Write out all of the entries exactly as given.

Entries with scene source code
================================

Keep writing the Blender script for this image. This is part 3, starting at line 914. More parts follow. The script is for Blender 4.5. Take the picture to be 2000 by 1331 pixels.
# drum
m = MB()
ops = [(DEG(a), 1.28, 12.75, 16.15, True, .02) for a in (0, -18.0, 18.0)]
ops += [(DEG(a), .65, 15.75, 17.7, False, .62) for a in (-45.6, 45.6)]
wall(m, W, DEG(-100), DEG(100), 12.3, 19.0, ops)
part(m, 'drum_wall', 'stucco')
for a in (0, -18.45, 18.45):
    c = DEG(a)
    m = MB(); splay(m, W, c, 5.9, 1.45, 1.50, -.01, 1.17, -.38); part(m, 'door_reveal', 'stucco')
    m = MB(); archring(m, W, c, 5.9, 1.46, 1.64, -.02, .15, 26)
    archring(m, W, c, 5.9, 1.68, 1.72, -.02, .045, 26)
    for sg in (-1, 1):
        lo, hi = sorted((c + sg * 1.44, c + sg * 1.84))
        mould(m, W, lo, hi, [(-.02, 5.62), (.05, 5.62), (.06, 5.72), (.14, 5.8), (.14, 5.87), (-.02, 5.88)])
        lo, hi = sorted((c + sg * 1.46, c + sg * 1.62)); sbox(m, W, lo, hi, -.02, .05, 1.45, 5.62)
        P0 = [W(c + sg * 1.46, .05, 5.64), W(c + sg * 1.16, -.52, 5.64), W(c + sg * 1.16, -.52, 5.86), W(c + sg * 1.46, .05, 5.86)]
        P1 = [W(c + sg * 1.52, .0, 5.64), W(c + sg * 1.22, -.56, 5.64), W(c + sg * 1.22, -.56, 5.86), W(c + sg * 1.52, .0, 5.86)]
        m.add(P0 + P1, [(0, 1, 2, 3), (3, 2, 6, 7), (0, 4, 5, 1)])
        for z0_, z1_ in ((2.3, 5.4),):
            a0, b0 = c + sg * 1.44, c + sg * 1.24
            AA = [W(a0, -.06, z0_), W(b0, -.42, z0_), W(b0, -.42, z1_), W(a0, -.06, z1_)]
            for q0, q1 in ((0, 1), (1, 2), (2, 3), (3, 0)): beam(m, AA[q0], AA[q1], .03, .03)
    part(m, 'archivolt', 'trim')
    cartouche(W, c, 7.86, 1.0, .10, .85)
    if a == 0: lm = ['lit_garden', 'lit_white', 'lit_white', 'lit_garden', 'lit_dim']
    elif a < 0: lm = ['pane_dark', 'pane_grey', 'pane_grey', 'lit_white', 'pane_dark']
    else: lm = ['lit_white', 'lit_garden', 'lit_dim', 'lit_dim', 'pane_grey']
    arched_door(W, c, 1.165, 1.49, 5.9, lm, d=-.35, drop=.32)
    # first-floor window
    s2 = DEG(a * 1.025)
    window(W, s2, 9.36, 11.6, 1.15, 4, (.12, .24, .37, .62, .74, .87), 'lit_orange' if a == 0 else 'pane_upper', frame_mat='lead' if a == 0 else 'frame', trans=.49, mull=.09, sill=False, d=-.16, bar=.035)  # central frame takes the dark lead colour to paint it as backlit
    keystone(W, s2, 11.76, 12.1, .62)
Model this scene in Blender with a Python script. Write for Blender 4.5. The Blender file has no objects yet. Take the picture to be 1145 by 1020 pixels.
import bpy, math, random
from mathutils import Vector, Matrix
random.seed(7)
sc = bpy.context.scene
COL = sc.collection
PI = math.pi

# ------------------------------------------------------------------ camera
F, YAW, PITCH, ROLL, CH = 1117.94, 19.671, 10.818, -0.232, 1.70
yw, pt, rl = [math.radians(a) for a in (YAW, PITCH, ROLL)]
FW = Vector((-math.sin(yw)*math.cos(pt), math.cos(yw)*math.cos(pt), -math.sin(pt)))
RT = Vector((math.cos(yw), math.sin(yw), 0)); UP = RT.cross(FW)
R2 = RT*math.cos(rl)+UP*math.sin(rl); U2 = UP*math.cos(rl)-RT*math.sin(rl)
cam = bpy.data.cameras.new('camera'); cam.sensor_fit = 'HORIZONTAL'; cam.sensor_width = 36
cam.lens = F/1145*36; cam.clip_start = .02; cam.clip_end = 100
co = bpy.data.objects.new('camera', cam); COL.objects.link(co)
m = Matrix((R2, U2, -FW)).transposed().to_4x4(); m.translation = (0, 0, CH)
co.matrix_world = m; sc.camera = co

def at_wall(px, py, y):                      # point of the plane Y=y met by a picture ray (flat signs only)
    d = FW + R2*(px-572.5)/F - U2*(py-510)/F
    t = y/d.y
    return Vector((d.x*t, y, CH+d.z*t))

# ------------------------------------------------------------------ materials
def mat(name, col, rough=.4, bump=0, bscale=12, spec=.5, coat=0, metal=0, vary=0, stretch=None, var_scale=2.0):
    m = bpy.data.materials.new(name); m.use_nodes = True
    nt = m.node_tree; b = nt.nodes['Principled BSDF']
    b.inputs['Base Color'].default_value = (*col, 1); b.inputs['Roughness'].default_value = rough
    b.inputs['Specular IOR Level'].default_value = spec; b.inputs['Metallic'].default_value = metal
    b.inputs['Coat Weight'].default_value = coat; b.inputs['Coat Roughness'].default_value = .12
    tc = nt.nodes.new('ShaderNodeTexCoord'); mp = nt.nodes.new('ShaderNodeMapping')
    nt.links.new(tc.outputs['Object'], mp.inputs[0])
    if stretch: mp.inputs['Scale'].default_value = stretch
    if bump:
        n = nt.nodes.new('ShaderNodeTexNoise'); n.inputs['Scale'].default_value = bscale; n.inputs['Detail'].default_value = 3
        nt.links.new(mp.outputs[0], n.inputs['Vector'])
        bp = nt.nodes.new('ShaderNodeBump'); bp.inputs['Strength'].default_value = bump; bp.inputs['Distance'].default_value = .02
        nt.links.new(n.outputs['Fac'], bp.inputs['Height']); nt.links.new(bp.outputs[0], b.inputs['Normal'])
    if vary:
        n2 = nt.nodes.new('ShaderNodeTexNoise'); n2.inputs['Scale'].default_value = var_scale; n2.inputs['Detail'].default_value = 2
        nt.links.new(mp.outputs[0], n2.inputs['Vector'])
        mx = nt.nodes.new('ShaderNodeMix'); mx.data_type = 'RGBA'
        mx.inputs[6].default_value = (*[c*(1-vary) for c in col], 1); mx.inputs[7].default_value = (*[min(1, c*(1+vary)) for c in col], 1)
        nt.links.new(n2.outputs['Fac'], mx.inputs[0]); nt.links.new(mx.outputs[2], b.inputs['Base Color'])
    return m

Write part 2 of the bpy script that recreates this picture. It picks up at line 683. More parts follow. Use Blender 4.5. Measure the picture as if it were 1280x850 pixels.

================================

- **SOLUTION BELOW**:
Keep writing the Blender script for this image. This is part 3, starting at line 914. More parts follow. The script is for Blender 4.5. Take the picture to be 2000 by 1331 pixels.
# drum
m = MB()
ops = [(DEG(a), 1.28, 12.75, 16.15, True, .02) for a in (0, -18.0, 18.0)]
ops += [(DEG(a), .65, 15.75, 17.7, False, .62) for a in (-45.6, 45.6)]
wall(m, W, DEG(-100), DEG(100), 12.3, 19.0, ops)
part(m, 'drum_wall', 'stucco')
for a in (0, -18.45, 18.45):
    c = DEG(a)
    m = MB(); splay(m, W, c, 5.9, 1.45, 1.50, -.01, 1.17, -.38); part(m, 'door_reveal', 'stucco')
    m = MB(); archring(m, W, c, 5.9, 1.46, 1.64, -.02, .15, 26)
    archring(m, W, c, 5.9, 1.68, 1.72, -.02, .045, 26)
    for sg in (-1, 1):
        lo, hi = sorted((c + sg * 1.44, c + sg * 1.84))
        mould(m, W, lo, hi, [(-.02, 5.62), (.05, 5.62), (.06, 5.72), (.14, 5.8), (.14, 5.87), (-.02, 5.88)])
        lo, hi = sorted((c + sg * 1.46, c + sg * 1.62)); sbox(m, W, lo, hi, -.02, .05, 1.45, 5.62)
        P0 = [W(c + sg * 1.46, .05, 5.64), W(c + sg * 1.16, -.52, 5.64), W(c + sg * 1.16, -.52, 5.86), W(c + sg * 1.46, .05, 5.86)]
        P1 = [W(c + sg * 1.52, .0, 5.64), W(c + sg * 1.22, -.56, 5.64), W(c + sg * 1.22, -.56, 5.86), W(c + sg * 1.52, .0, 5.86)]
        m.add(P0 + P1, [(0, 1, 2, 3), (3, 2, 6, 7), (0, 4, 5, 1)])
        for z0_, z1_ in ((2.3, 5.4),):
            a0, b0 = c + sg * 1.44, c + sg * 1.24
            AA = [W(a0, -.06, z0_), W(b0, -.42, z0_), W(b0, -.42, z1_), W(a0, -.06, z1_)]
            for q0, q1 in ((0, 1), (1, 2), (2, 3), (3, 0)): beam(m, AA[q0], AA[q1], .03, .03)
    part(m, 'archivolt', 'trim')
    cartouche(W, c, 7.86, 1.0, .10, .85)
    if a == 0: lm = ['lit_garden', 'lit_white', 'lit_white', 'lit_garden', 'lit_dim']
    elif a < 0: lm = ['pane_dark', 'pane_grey', 'pane_grey', 'lit_white', 'pane_dark']
    else: lm = ['lit_white', 'lit_garden', 'lit_dim', 'lit_dim', 'pane_grey']
    arched_door(W, c, 1.165, 1.49, 5.9, lm, d=-.35, drop=.32)
    # first-floor window
    s2 = DEG(a * 1.025)
    window(W, s2, 9.36, 11.6, 1.15, 4, (.12, .24, .37, .62, .74, .87), 'lit_orange' if a == 0 else 'pane_upper', frame_mat='lead' if a == 0 else 'frame', trans=.49, mull=.09, sill=False, d=-.16, bar=.035)  # central frame takes the dark lead colour to paint it as backlit
    keystone(W, s2, 11.76, 12.1, .62)
Model this scene in Blender with a Python script. Write for Blender 4.5. The Blender file has no objects yet. Take the picture to be 1145 by 1020 pixels.
import bpy, math, random
from mathutils import Vector, Matrix
random.seed(7)
sc = bpy.context.scene
COL = sc.collection
PI = math.pi

# ------------------------------------------------------------------ camera
F, YAW, PITCH, ROLL, CH = 1117.94, 19.671, 10.818, -0.232, 1.70
yw, pt, rl = [math.radians(a) for a in (YAW, PITCH, ROLL)]
FW = Vector((-math.sin(yw)*math.cos(pt), math.cos(yw)*math.cos(pt), -math.sin(pt)))
RT = Vector((math.cos(yw), math.sin(yw), 0)); UP = RT.cross(FW)
R2 = RT*math.cos(rl)+UP*math.sin(rl); U2 = UP*math.cos(rl)-RT*math.sin(rl)
cam = bpy.data.cameras.new('camera'); cam.sensor_fit = 'HORIZONTAL'; cam.sensor_width = 36
cam.lens = F/1145*36; cam.clip_start = .02; cam.clip_end = 100
co = bpy.data.objects.new('camera', cam); COL.objects.link(co)
m = Matrix((R2, U2, -FW)).transposed().to_4x4(); m.translation = (0, 0, CH)
co.matrix_world = m; sc.camera = co

def at_wall(px, py, y):                      # point of the plane Y=y met by a picture ray (flat signs only)
    d = FW + R2*(px-572.5)/F - U2*(py-510)/F
    t = y/d.y
    return Vector((d.x*t, y, CH+d.z*t))

# ------------------------------------------------------------------ materials
def mat(name, col, rough=.4, bump=0, bscale=12, spec=.5, coat=0, metal=0, vary=0, stretch=None, var_scale=2.0):
    m = bpy.data.materials.new(name); m.use_nodes = True
    nt = m.node_tree; b = nt.nodes['Principled BSDF']
    b.inputs['Base Color'].default_value = (*col, 1); b.inputs['Roughness'].default_value = rough
    b.inputs['Specular IOR Level'].default_value = spec; b.inputs['Metallic'].default_value = metal
    b.inputs['Coat Weight'].default_value = coat; b.inputs['Coat Roughness'].default_value = .12
    tc = nt.nodes.new('ShaderNodeTexCoord'); mp = nt.nodes.new('ShaderNodeMapping')
    nt.links.new(tc.outputs['Object'], mp.inputs[0])
    if stretch: mp.inputs['Scale'].default_value = stretch
    if bump:
        n = nt.nodes.new('ShaderNodeTexNoise'); n.inputs['Scale'].default_value = bscale; n.inputs['Detail'].default_value = 3
        nt.links.new(mp.outputs[0], n.inputs['Vector'])
        bp = nt.nodes.new('ShaderNodeBump'); bp.inputs['Strength'].default_value = bump; bp.inputs['Distance'].default_value = .02
        nt.links.new(n.outputs['Fac'], bp.inputs['Height']); nt.links.new(bp.outputs[0], b.inputs['Normal'])
    if vary:
        n2 = nt.nodes.new('ShaderNodeTexNoise'); n2.inputs['Scale'].default_value = var_scale; n2.inputs['Detail'].default_value = 2
        nt.links.new(mp.outputs[0], n2.inputs['Vector'])
        mx = nt.nodes.new('ShaderNodeMix'); mx.data_type = 'RGBA'
        mx.inputs[6].default_value = (*[c*(1-vary) for c in col], 1); mx.inputs[7].default_value = (*[min(1, c*(1+vary)) for c in col], 1)
        nt.links.new(n2.outputs['Fac'], mx.inputs[0]); nt.links.new(mx.outputs[2], b.inputs['Base Color'])
    return m

Write part 2 of the bpy script that recreates this picture. It picks up at line 683. More parts follow. Use Blender 4.5. Measure the picture as if it were 1280x850 pixels.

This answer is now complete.